Set exercise>
Exactly the lines from the start of the data through the line containing "COL = scene.collection" should be output, with both ends kept and nothing added.

Data excerpt>

┄┄┄┄┄┄┄┄┄┄

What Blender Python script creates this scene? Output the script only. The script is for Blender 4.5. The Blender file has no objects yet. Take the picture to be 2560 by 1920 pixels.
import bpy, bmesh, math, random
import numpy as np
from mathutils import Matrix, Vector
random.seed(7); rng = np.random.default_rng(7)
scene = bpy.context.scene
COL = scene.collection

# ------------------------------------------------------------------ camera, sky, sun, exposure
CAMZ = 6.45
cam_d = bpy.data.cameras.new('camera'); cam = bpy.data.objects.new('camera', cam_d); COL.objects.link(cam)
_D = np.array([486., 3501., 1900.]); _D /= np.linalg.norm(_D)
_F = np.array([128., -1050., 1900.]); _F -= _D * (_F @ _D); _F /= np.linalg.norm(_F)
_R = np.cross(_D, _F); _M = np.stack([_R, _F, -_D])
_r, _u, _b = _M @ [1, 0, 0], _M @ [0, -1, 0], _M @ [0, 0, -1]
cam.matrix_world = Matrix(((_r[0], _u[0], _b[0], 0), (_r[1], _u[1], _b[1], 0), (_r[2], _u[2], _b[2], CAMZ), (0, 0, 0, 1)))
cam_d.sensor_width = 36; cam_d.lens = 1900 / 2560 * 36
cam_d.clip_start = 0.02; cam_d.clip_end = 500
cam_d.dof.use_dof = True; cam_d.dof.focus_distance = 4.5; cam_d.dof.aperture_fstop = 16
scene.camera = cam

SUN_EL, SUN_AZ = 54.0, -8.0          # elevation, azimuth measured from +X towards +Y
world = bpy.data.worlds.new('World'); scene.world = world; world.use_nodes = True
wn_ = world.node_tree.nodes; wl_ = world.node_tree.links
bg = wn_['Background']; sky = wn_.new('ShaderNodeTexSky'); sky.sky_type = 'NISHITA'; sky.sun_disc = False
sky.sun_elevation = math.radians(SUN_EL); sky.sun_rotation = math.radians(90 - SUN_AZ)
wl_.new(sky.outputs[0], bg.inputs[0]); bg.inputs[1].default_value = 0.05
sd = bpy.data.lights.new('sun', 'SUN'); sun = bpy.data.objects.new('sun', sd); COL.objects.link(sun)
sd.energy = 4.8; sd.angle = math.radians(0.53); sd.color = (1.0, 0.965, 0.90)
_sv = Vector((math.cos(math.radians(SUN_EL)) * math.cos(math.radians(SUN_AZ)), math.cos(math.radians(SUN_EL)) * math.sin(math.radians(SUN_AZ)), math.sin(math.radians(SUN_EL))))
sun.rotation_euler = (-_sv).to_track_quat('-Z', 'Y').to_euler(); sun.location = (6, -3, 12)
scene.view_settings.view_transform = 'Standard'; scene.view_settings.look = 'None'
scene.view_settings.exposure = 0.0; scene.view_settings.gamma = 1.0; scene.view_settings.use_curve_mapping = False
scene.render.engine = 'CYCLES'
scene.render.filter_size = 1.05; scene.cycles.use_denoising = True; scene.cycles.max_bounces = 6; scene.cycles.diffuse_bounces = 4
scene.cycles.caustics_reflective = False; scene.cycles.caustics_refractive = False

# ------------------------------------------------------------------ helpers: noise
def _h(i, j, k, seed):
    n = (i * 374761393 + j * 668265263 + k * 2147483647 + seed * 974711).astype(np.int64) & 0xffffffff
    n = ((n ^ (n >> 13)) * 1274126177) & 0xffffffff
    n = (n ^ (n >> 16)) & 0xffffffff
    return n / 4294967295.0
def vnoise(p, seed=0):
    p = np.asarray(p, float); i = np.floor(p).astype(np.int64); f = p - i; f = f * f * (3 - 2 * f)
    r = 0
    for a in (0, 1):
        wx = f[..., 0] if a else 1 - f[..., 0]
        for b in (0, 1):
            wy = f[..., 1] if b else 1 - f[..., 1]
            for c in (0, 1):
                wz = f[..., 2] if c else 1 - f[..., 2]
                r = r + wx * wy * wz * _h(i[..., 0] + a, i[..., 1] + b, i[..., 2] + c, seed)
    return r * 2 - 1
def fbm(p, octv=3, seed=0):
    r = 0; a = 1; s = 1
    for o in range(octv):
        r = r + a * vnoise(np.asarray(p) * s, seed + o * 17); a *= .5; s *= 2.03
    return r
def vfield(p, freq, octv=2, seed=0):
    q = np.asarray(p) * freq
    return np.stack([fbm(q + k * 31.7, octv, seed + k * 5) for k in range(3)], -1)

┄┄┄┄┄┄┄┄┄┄

Exercise response>
What Blender Python script creates this scene? Output the script only. The script is for Blender 4.5. The Blender file has no objects yet. Take the picture to be 2560 by 1920 pixels.
import bpy, bmesh, math, random
import numpy as np
from mathutils import Matrix, Vector
random.seed(7); rng = np.random.default_rng(7)
scene = bpy.context.scene
COL = scene.collection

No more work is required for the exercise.